Sábado
30 de março
O ribeiro que transborda
A fonte da sabedoria é um ribeiro que transborda. Provérbios 18:4?

Sentada à beira do meu ribeiro, ouço seu murmúrio falando a mim de memórias e metáforas. Eu o vi pela primeira vez aos 3 anos de idade quando nos mudamos da cidade para o campo. Durante um mês inteiro, usamos sua água para lavar roupas até que meu pai encanou água de uma nascente. O ribeiro era tão raso e arenoso naquela época que meu pai conseguia passar por ele dirigindo um trator ou carro. 

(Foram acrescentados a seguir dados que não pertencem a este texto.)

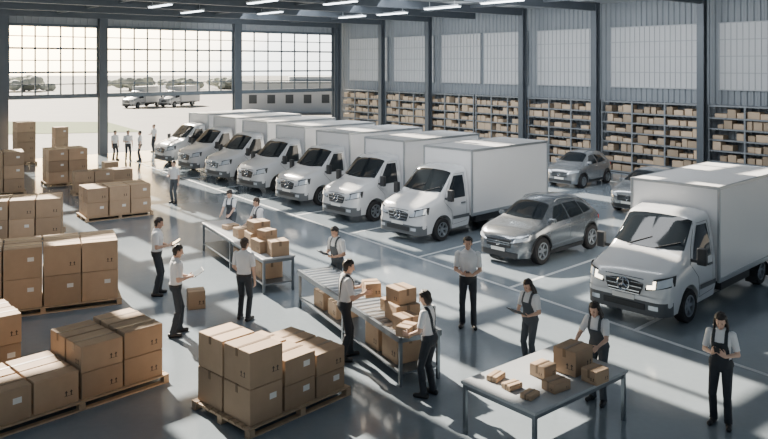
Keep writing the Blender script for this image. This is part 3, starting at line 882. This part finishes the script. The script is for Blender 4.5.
def person(label, pos, yaw, h=1.75, fem=False, pose='relax', lean=0., head=(0., .2), feet=None, hair='short', hm='hair', sk='skin1', shirt='shirt', pants='pants', bib=False, belt=True, sleeve=.8, vox=.0068):
    k = h / 1.75
    yaw = math.radians(yaw)
    root = thing('person', label, 'person', (pos[0], pos[1], 0), yaw, 'warehouse workers')
    b = MB(); segs = []
    cz = .95; sl, cl = math.sin(lean), math.cos(lean); hx = -sl * .14
    def T(x, y, z):
        return V((hx + x * cl + (z - cz) * sl, y, cz + (z - cz) * cl - x * sl))
    up = V((sl, 0, cl)); fx = V((cl, 0, -sl)); ey = V((0, 1, 0))
    def seg(a, c, ra, rb, tg, geo=True):
        if geo: b.cone(a, c, ra, rb)
        segs.append((V(a), V(c), ra, rb, tg))
    f = .93 if fem else 1.
    if fem: rg = [(.84, .07, .10, 0), (.90, .108, .155, -.01), (.96, .115, .168, -.012), (1.05, .095, .138, 0), (1.13, .092, .125, 0), (1.22, .108, .138, .012), (1.29, .122, .146, .02), (1.37, .10, .152, .005), (1.425, .075, .145, -.005), (1.465, .055, .085, -.01), (1.50, .045, .048, -.01)]
    else: rg = [(.84, .07, .10, 0), (.90, .105, .152, -.01), (.96, .112, .158, -.01), (1.05, .105, .148, 0), (1.16, .108, .154, .005), (1.28, .12, .172, .012), (1.37, .112, .180, .005), (1.43, .085, .165, -.005), (1.47, .06, .10, -.01), (1.50, .05, .055, -.01)]
    b.rings([(T(xo, 0, z), fx * rx, ey * ry) for z, rx, ry, xo in rg], 18)
    segs.append((T(0, 0, .98), T(0, 0, 1.38), .125, .14, 'torso')); segs.append((T(0, -.07, .93), T(0, .07, .93), .105, .105, 'torso'))
    sy = .165 if fem else .188
    segs.append((T(0, -sy + .05, 1.42), T(0, sy - .05, 1.42), .06, .06, 'torso'))
    # head
    hyaw, hp = head
    Rh = Matrix.Rotation(hyaw, 3, 'Z') @ Matrix.Rotation(lean * .7 + hp, 3, 'Y')
    nb = T(-.01, 0, 1.47); hc = nb + up * .075 + Rh @ V((.022, 0, .085))
    seg(nb, hc + Rh @ V((-.02, 0, -.05)), .052 * f, .05 * f, 'neck')
    for c, r in (((-.008, 0, .018), (.098, .077, .094)), ((.030, 0, -.055), (.060, .055, .062)), ((.045, 0, -.01), (.052, .060, .07)), ((.062, 0, -.098), (.026, .030, .020)), ((.004, .078, -.008), (.018, .011, .032)), ((.004, -.078, -.008), (.018, .011, .032))):
        b.ell(hc + Rh @ V(c), r, Rh)
    b.cone(hc + Rh @ V((.094, 0, .012)), hc + Rh @ V((.112, 0, -.026)), .009, .015, 8)
    b.cone(hc + Rh @ V((.084, -.028, .030)), hc + Rh @ V((.084, .028, .030)), .009, .009, 8)
    segs.append((hc + Rh @ V((-.01, 0, .02)), hc + Rh @ V((.035, 0, -.06)), .09, .065, 'head'))
    # arms
    P = PREP[pose] if isinstance(pose, str) else pose
    for sd, nm in ((1, 'L'), (-1, 'R')):
        sh = T(-.005, sd * sy, 1.405); wr, d, pn = P[nm]
        tgt = V(wr) + V((hx, 0, 0)); el, wre = ik(sh, tgt, .295 * (.97 if fem else 1), .25 * (.97 if fem else 1), V((-.45, sd * .55, -.8)))
        seg(sh, el, .058 * f, .043 * f, 'uarm'); seg(el, wre, .042 * f, .028 * f, 'farm')
        b.cone(el + (wre - el) * .12, el + (wre - el) * .45, .042 * f, .038 * f)
        d = V(d).normalized(); pn = V(pn); pn = (pn - d * pn.dot(d)).normalized(); s = d.cross(pn)
        th = s * (-sd)
        hs = .93 if fem else 1.
        b.rings([(wre + d * t * hs, s * a * hs, pn * c * hs) for t, a, c in ((-.01, .026, .02), (.02, .034, .018), (.06, .043, .017), (.092, .043, .014), (.10, .038, .008))], 12)
        segs.append((wre, wre + d * .16, .045, .045, 'hand'))
        curl = .45 if pose in ('box', 'reach', 'lift', 'sort') else .75
        for i, ln in enumerate((.072, .08, .075, .058)):
            p0 = wre + d * .088 * hs + th * ((1.5 - i) * .0225) * hs; ang = .12
            for q in range(3):
                dd = d * math.cos(ang) + pn * math.sin(ang) + th * (1.5 - i) * .07
                dd.normalize(); p1 = p0 + dd * ln * (.42, .32, .26)[q] * hs
                b.cone(p0, p1, .0095 - .0007 * q, .0088 - .0007 * q, 8); p0 = p1; ang += curl * (.6, .7, .4)[q]
        p0 = wre + d * .025 + th * .028; p1 = p0 + (d * .65 + th * .65 + pn * .35).normalized() * .045; p2 = p1 + (d * .85 + th * .2 + pn * .5).normalized() * .034
        b.cone(p0, p1, .014, .011, 8); b.cone(p1, p2, .0105, .009, 8)
    # legs
    feet = feet or ((.03, .11), (-.03, -.11))
    for sd, ft in ((1, feet[0]), (-1, feet[1])):
        hp_ = V((hx - .005, sd * .085, .905)); an = V((ft[0], ft[1], .085))
        kn, an2 = ik(hp_, an, .42, .42, V((1, sd * .12, 0)))
        seg(hp_, kn, .086 if not fem else .088, .056, 'leg'); seg(kn, an2, .055, .042, 'leg')
        b.cone(kn.lerp(an2, .15) + V((-.012, 0, 0)), kn.lerp(an2, .45) + V((-.012, 0, 0)), .053, .048)
        tx = sd * .035
        seg(V((an2.x - .045, an2.y, .042)), V((an2.x + .145, an2.y + tx, .036)), .042, .035, 'foot')
        b.cone(V((an2.x, an2.y, .085)), V((an2.x + .06, an2.y + tx * .4, .05)), .042, .038)
    # continuous skin
    tmp = bpy.data.meshes.new('tmp'); tmp.from_pydata([tuple(V(v) * k) for v in b.v], [], b.f)
    bm = bmesh.new(); bm.from_mesh(tmp); bmesh.ops.recalc_face_normals(bm, faces=bm.faces); bm.to_mesh(tmp); bm.free()
    ob = bpy.data.objects.new('tmp', tmp); COL.objects.link(ob)
    md = ob.modifiers.new('r', 'REMESH'); md.mode = 'VOXEL'; md.voxel_size = vox * k
    m2 = ob.modifiers.new('s', 'SMOOTH'); m2.factor = .5; m2.iterations = 2
    dg = bpy.context.evaluated_depsgraph_get()
    me = bpy.data.meshes.new_from_object(ob.evaluated_get(dg), depsgraph=dg)
    bpy.data.objects.remove(ob); bpy.data.meshes.remove(tmp)
    me.name = 'body'; me.materials.clear(); me.materials.append(M[sk])
    me.polygons.foreach_set('use_smooth', [True] * len(me.polygons))
    link('body', me, root)
    nvv = len(me.vertices); co = np.empty(nvv * 3); me.vertices.foreach_get('co', co); co = co.reshape(-1, 3)
    no = np.empty(nvv * 3); me.vertices.foreach_get('normal', no); no = no.reshape(-1, 3)
    tot = np.empty(len(me.polygons), int); me.polygons.foreach_get('loop_total', tot)
    li = np.empty(len(me.loops), int); me.loops.foreach_get('vertex_index', li)
    st = np.empty(len(me.polygons), int); me.polygons.foreach_get('loop_start', st)
    qs = st[tot == 4]; quads = np.stack([li[qs], li[qs + 1], li[qs + 2], li[qs + 3]], axis=1)
    fc = co[quads].mean(axis=1) / k
    best = np.full(len(fc), 9.); bi = np.zeros(len(fc), int); bt = np.zeros(len(fc))
    for si, (a, c, ra, rb, tg) in enumerate(segs):
        a = np.array(a); ab = np.array(c) - a; L2 = max(ab @ ab, 1e-9)
        t = np.clip(((fc - a) @ ab) / L2, 0, 1); d = np.linalg.norm(fc - a - t[:, None] * ab, axis=1) - (ra + (rb - ra) * t)
        mm = d < best; best[mm] = d[mm]; bi[mm] = si; bt[mm] = t[mm]
    tags = np.array([s_[4] for s_ in segs])[bi]
    # torso coordinates
    X = fc[:, 0] - hx; Z = fc[:, 2] - cz
    tx = X * cl - Z * sl; tz = Z * cl + X * sl + cz; ty = fc[:, 1]
    tor = tags == 'torso'
    sm = (tor & (tz > .985)) | ((tags == 'uarm') & (bt < sleeve)) | ((tags == 'neck') & (tz < 1.488))
    pm = (tor & (tz <= .985)) | ((tags == 'leg') & (fc[:, 2] > .07))
    fm = ((tags == 'foot') | ((tags == 'leg') & (fc[:, 2] < .12)))
    shell(co, no, quads, fm & ~((tags == 'leg') & (fc[:, 2] > .12)), .006 * k, 'shoes', M['shoe'], root)
    hz = co[:, 2] / k
    shell(co, no, quads, pm, (.010 + .010 * np.clip((.5 - hz) / .4, 0, 1)) * k, 'trousers', M[pants], root)
    shell(co, no, quads, sm, .011 * k, 'shirt', M[shirt], root)
    col = ((tags == 'neck') | tor) & (tz > 1.462) & (tz < 1.50) & (np.abs(ty) < .085)
    shell(co, no, quads, col, .017 * k, 'collar', M[shirt], root)
    if belt and not bib:
        shell(co, no, quads, tor & (tz > .965) & (tz < 1.0), .017 * k, 'belt', M['shoe'], root)
    if bib:
        bm_ = tor & (((np.abs(ty) < .115 - .12 * np.clip(tz - 1.2, 0, 1)) & (tx > .02) & (tz > .98) & (tz < 1.30)) | ((tz > .93) & (tz < 1.04)) |
              ((np.abs(np.abs(ty) - .085) < .021) & (tz > 1.28) & (tx > -.02)) | ((np.abs(np.abs(ty) - (.085 - .07 * np.clip((1.40 - tz) / .36, 0, 1))) < .022) & (tz > 1.02) & (tx <= 0)))
        shell(co, no, quads, bm_, .019 * k, 'overall_bib', M[pants], root)
    # hair
    Q = (fc - np.array(hc)) @ np.array(Rh)
    hd = (tags == 'head') | (tags == 'neck')
    ear = (np.abs(Q[:, 1]) > .072) & (np.abs(Q[:, 0] - .004) < .024) & (Q[:, 2] < .028) & (Q[:, 2] > -.045)
    hmk = hd & ((Q[:, 2] > .072 - .10 * np.clip(-Q[:, 0] + .05, 0, .2) * 2) | ((Q[:, 0] < .022) & (Q[:, 2] > -.005)) | ((Q[:, 0] < -.018) & (Q[:, 2] > (-.085 if hair == 'short' else -.105)))) & ~ear
    QV = (co / k - np.array(hc)) @ np.array(Rh)
    fr = np.clip(1.1 - QV[:, 0] / .08, .15, 1)
    hoff = (.006 + .018 * np.clip(QV[:, 2] / .09, 0, 1) * fr + .005 * fr + .003 * np.sin(QV[:, 1] * 150 + QV[:, 0] * 60) + .003 * np.sin(QV[:, 0] * 110 - QV[:, 2] * 40)) * k
    ex = MB()
    def hp3(x, y, z): return (hc + Rh @ V((x, y, z))) * k
    if hair == 'pony':
        for a, c, ra, rb in (((-.10, 0, .03), (-.14, 0, .0), .028, .035), ((-.14, 0, .0), (-.155, 0, -.09), .035, .032), ((-.155, 0, -.09), (-.14, 0, -.18), .032, .014)): ex.cone(hp3(*a), hp3(*c), ra * k, rb * k)
    elif hair == 'bun': ex.ell(hp3(-.115, 0, .055), (.045 * k, .045 * k, .042 * k), Rh)
    elif hair == 'long':
        ex.rings([(hp3(x, 0, z), Rh @ V((a * k, 0, 0)), Rh @ V((0, c * k, 0))) for x, z, a, c in ((-.03, .06, .07, .075), (-.04, 0, .07, .092), (-.05, -.07, .066, .102), (-.065, -.14, .055, .11), (-.075, -.21, .04, .10), (-.08, -.26, .018, .07))], 14)
        for sy2 in (1, -1):
            ex.rings([(hp3(x, sy2 * y, z), Rh @ V((a * k, 0, 0)), Rh @ V((0, c * k, 0))) for x, y, z, a, c in ((-.005, .072, .05, .035, .020), (.0, .088, -.01, .036, .018), (.0, .094, -.08, .034, .020), (.005, .094, -.15, .028, .022), (.01, .09, -.20, .012, .012))], 10)
    elif hair == 'bob':
        ex.rings([(hp3(x, 0, z), Rh @ V((a * k, 0, 0)), Rh @ V((0, c * k, 0))) for x, z, a, c in ((-.03, .06, .07, .078), (-.04, 0, .07, .092), (-.045, -.07, .062, .094), (-.045, -.11, .04, .08))], 14)
    shell(co, no, quads, hmk, hoff, 'hair', M[hm], root, ex)
    if vox < .01:
        for sd in (1, -1):
            e = MB(); e.ell(hp3(.086, sd * .030, .010), (.008 * k, .010 * k, .005 * k), Rh, 8, 6); e.build('eye', M['eye'], root, smooth=60)
            e = MB(); e.cone(hp3(.093, sd * .020, .033), hp3(.087, sd * .042, .034), .003 * k, .002 * k, 6); e.build('eyebrow', M[hm], root)
        e = MB(); e.ell(hp3(.089, 0, -.062), (.009 * k, .022 * k, .005 * k), Rh, 8, 6); e.build('mouth', M['lip'], root, smooth=60)
    def W(x, y, z):
        a, c = rot2(yaw, (x + hx) * k, y * k); return V((pos[0] + a, pos[1] + c, z * k))
    return root, W, yaw

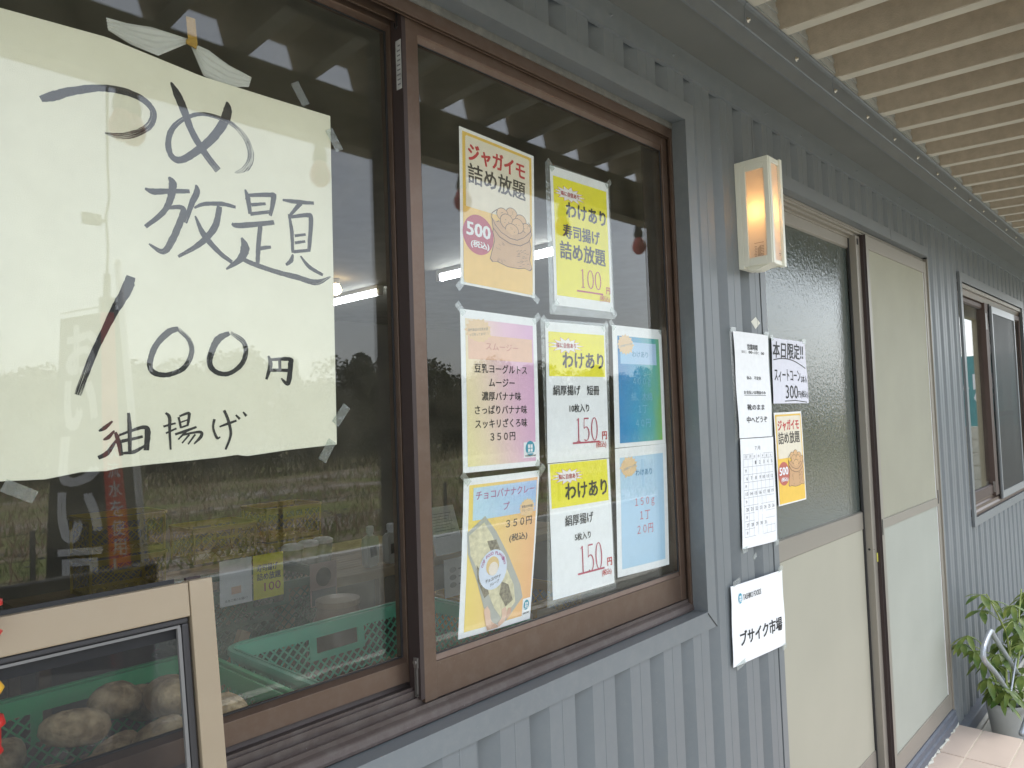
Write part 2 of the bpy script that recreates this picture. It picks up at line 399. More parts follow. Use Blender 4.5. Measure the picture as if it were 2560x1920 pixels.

Uma árvore de salgueiro-chorão balançava por cima daquele ribeiro no qual meus primos e eu brincavam – construindo castelos, barragens, fortalezas e cidades a partir daquela areia grossa e marrom. O ribeiro foi meu parque de diversão durante minha infância. Íamos descalços para o ribeiro, mas os adultos precisavam de uma ponte. Então meu pai construiu uma de concreto por cima da parte mais funda do ribeiro onde alevinos nadavam próximos a sapos, lagostas e insetos aquáticos. De vez em quando, uma criatura assustadora saía de seu esconderijo debaixo da ponte e logo se arrastava para ele novamente. Como a serpente no Jardim do Éden, ela invadia nosso território. 

Quando os barrancos do ribeiro começaram a sofrer erosão, mudando seu curso, meu pai deslocou rochas de um rio para fazer uma barreira e proteger nosso quintal. Certa vez, tempestades de verão acabaram derrubando aquele belo salgueiro-chorão próximo ao ribeiro. 

Anos se passaram; saí de casa, e meu pai faleceu. Meu esposo e eu retornamos a esse lugar para morar ali. Ele continuou fortificando os barrancos do ribeiro, mas a água insistia em mudar seu curso. Depois, construímos uma barragem de rochas e concreto nos barrancos disformes; um tanque profundo de água se formava toda vez que havia uma tempestade forte. Tempestades acontecem com mais frequência atualmente, e elas já quebraram parte da parede de concreto e rochas. Durante uma determinada tempestade, temíamos que o sicômoro próximo à casa fosse derrubado, mas uma avalanche de areia desceu pelo ribeiro, formando uma praia e fortalecendo aquela árvore. No barranco oposto, a erosão destruiu a grama, formando barrancos muito altos. Fico imaginando quanto o ribeiro se moverá naquela direção. 

Eu contemplo a história dos movimentos do ribeiro ao longo dos anos. Penso que ele é como a minha vida, que também vagueia e muda seu curso. O ribeiro não é o mesmo que era na minha infância, mas ele reflete memórias da minha família. Ele testemunhou felicidade e tragédia. O ribeiro corre pelos meus pensamentos deste lugar. A chácara, os galpões, o trator – eles todos permanecem aqui. 

Já faz décadas que voltei a residir aqui, mas, como o ribeiro, continuo em constante mudança, continuamente mudando meu corpo e alma, embora eu permaneça a mes- ma. Não preciso simplesmente de rochas, mas da Rocha Eterna para me sustentar.